Problem to solve: Take the lines from the beginning of the material through the line containing "h.build('tab_stem', M['acrylicedge'], T)" and retype them exactly, leaving the pictures out.

(Scene script records)
========================================
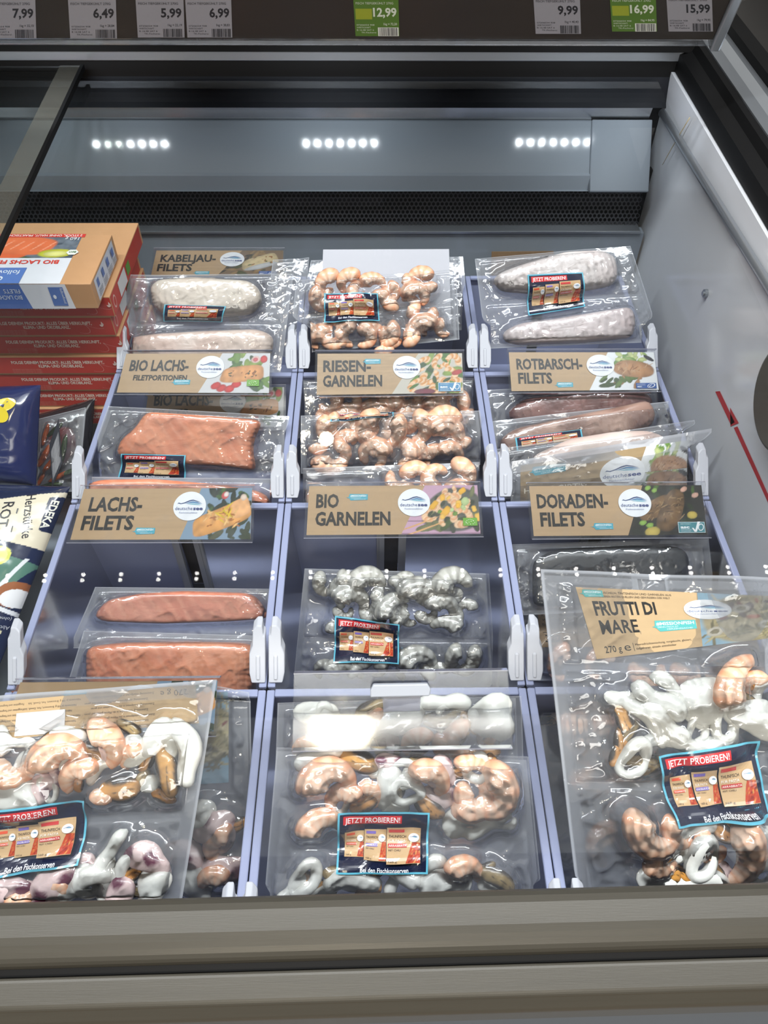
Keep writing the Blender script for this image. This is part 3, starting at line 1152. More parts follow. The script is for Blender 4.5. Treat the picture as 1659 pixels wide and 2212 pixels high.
sgn('kabeljau', 'sign reading KABELJAU-FILETS at the back wall', 570, [(338, 541), (612, 541), (610, 595), (326, 596)], A7, 1.058, inc=56)
A8 = sign_art([('BIO LACHS-', 84), ('FILETS', 50, 0)], 'biolachs', [], lx=10, logo_x=122, bub=(70, 5), seed=11, slant=(108, 132))
sgn('biolachsback', 'sign reading BIO LACHS-FILETS half hidden behind the FILETPORTIONEN sign', 880, [(322, 838), (614, 836), (612, 922), (310, 924)], A8, .812, inc=52)
A9 = sign_art([], 'salmon', [], lx=9, logo_x=121, bub=(46, 42), seed=12)
sgn('frontleft', 'kraft card sign in clear sleeve behind the upside-down seafood pouch', 1530, [(44, 1474), (470, 1470), (462, 1580), (8, 1584)], A9, .352)
T, q = sign_holder('blank clear sign sleeve with white tab over the front middle bin', Plane(829, 1530, .292, 44), [(643, 1462), (1088, 1455), (1098, 1604), (640, 1610)], None)
Pc = Plane(829, 1530, .292, 44)
h = MB()
tb = quad_px(Pc, [(806, 1472), (922, 1470), (929, 1482), (926, 1496), (800, 1499), (800, 1484)])
V = [Pc.w(*x, .0048) for x in tb] + [Pc.w(*x, .0105) for x in tb]
n = 6
h.add(V, [tuple(range(n)), tuple(range(2 * n - 1, n - 1, -1))] + [(i, n + i, n + (i + 1) % n, (i + 1) % n) for i in range(n)])
h.build('white_tab', M['white'], T, bevel=.001)
h = MB()
tb = quad_px(Pc, [(826, 1497), (908, 1495), (906, 1530), (828, 1532)])
h.hexa([Pc.w(*tb[3], +.0048), Pc.w(*tb[2], .0048), Pc.w(*tb[1], .0048), Pc.w(*tb[0], .0048), Pc.w(*tb[3], .007), Pc.w(*tb[2], .007), Pc.w(*tb[1], .007), Pc.w(*tb[0], .007)])
h.build('tab_stem', M['acrylicedge'], T)

# blank card and brown card at the back wall
Pb = Plane(829, 750, .918, 43)
q = quad_px(Pb, [(698, 539), (970, 538), (974, 700), (692, 702)])
b = MB()
V = [Pb.w(*x, -.0015) for x in (q[3], q[2], q[1], q[0])] + [Pb.w(*x) for x in (q[3], q[2], q[1], q[0])]
tag(b.hexa(V, lin((178, 178, 187))).build('blank_card', M['print']), 'blank white card standing behind the rear shrimp pack', 'card')
Pb = Plane(829, 570, 1.098, 80)
q = quad_px(Pb, [(1062, 544), (1196, 543), (1198, 600), (1060, 602)])
tag(MB().hexa([Pb.w(*x, -.0015) for x in (q[3], q[2], q[1], q[0])] + [Pb.w(*x) for x in (q[3], q[2], q[1], q[0])], lin((120, 96, 70))).build('brown_card', M['print']), 'brown card edge peeking out behind the rear pale fillets', 'card')

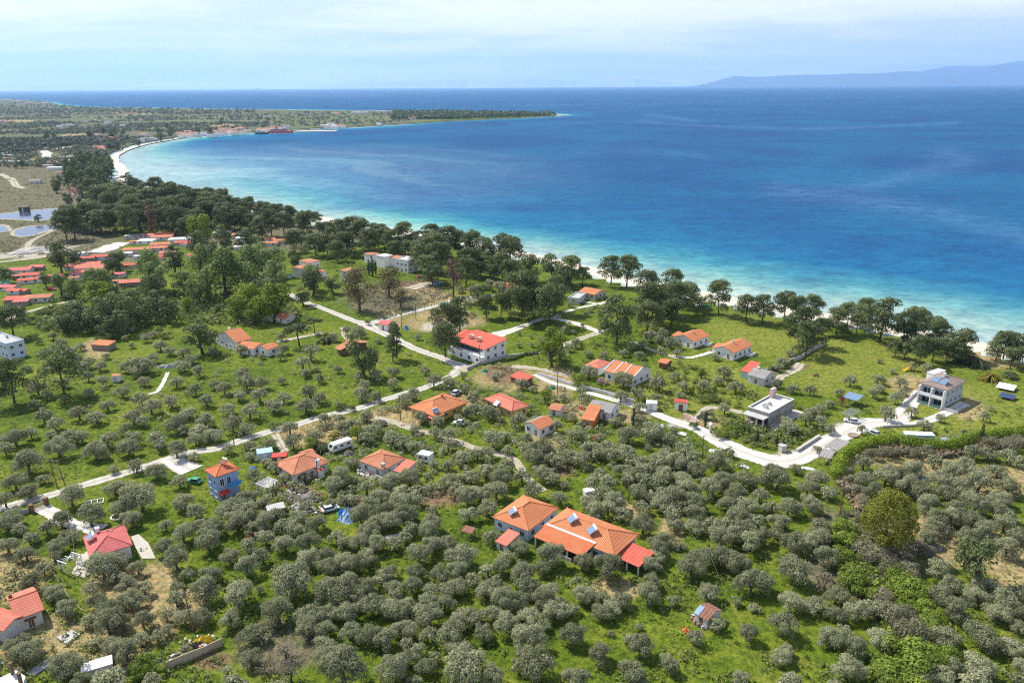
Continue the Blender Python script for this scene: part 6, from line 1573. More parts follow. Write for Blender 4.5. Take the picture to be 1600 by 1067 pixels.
========================================
Task result:
Keep writing the Blender script for this image. This is part 3, starting at line 1152. More parts follow. The script is for Blender 4.5. Treat the picture as 1659 pixels wide and 2212 pixels high.
sgn('kabeljau', 'sign reading KABELJAU-FILETS at the back wall', 570, [(338, 541), (612, 541), (610, 595), (326, 596)], A7, 1.058, inc=56)
A8 = sign_art([('BIO LACHS-', 84), ('FILETS', 50, 0)], 'biolachs', [], lx=10, logo_x=122, bub=(70, 5), seed=11, slant=(108, 132))
sgn('biolachsback', 'sign reading BIO LACHS-FILETS half hidden behind the FILETPORTIONEN sign', 880, [(322, 838), (614, 836), (612, 922), (310, 924)], A8, .812, inc=52)
A9 = sign_art([], 'salmon', [], lx=9, logo_x=121, bub=(46, 42), seed=12)
sgn('frontleft', 'kraft card sign in clear sleeve behind the upside-down seafood pouch', 1530, [(44, 1474), (470, 1470), (462, 1580), (8, 1584)], A9, .352)
T, q = sign_holder('blank clear sign sleeve with white tab over the front middle bin', Plane(829, 1530, .292, 44), [(643, 1462), (1088, 1455), (1098, 1604), (640, 1610)], None)
Pc = Plane(829, 1530, .292, 44)
h = MB()
tb = quad_px(Pc, [(806, 1472), (922, 1470), (929, 1482), (926, 1496), (800, 1499), (800, 1484)])
V = [Pc.w(*x, .0048) for x in tb] + [Pc.w(*x, .0105) for x in tb]
n = 6
h.add(V, [tuple(range(n)), tuple(range(2 * n - 1, n - 1, -1))] + [(i, n + i, n + (i + 1) % n, (i + 1) % n) for i in range(n)])
h.build('white_tab', M['white'], T, bevel=.001)
h = MB()
tb = quad_px(Pc, [(826, 1497), (908, 1495), (906, 1530), (828, 1532)])
h.hexa([Pc.w(*tb[3], +.0048), Pc.w(*tb[2], .0048), Pc.w(*tb[1], .0048), Pc.w(*tb[0], .0048), Pc.w(*tb[3], .007), Pc.w(*tb[2], .007), Pc.w(*tb[1], .007), Pc.w(*tb[0], .007)])
h.build('tab_stem', M['acrylicedge'], T)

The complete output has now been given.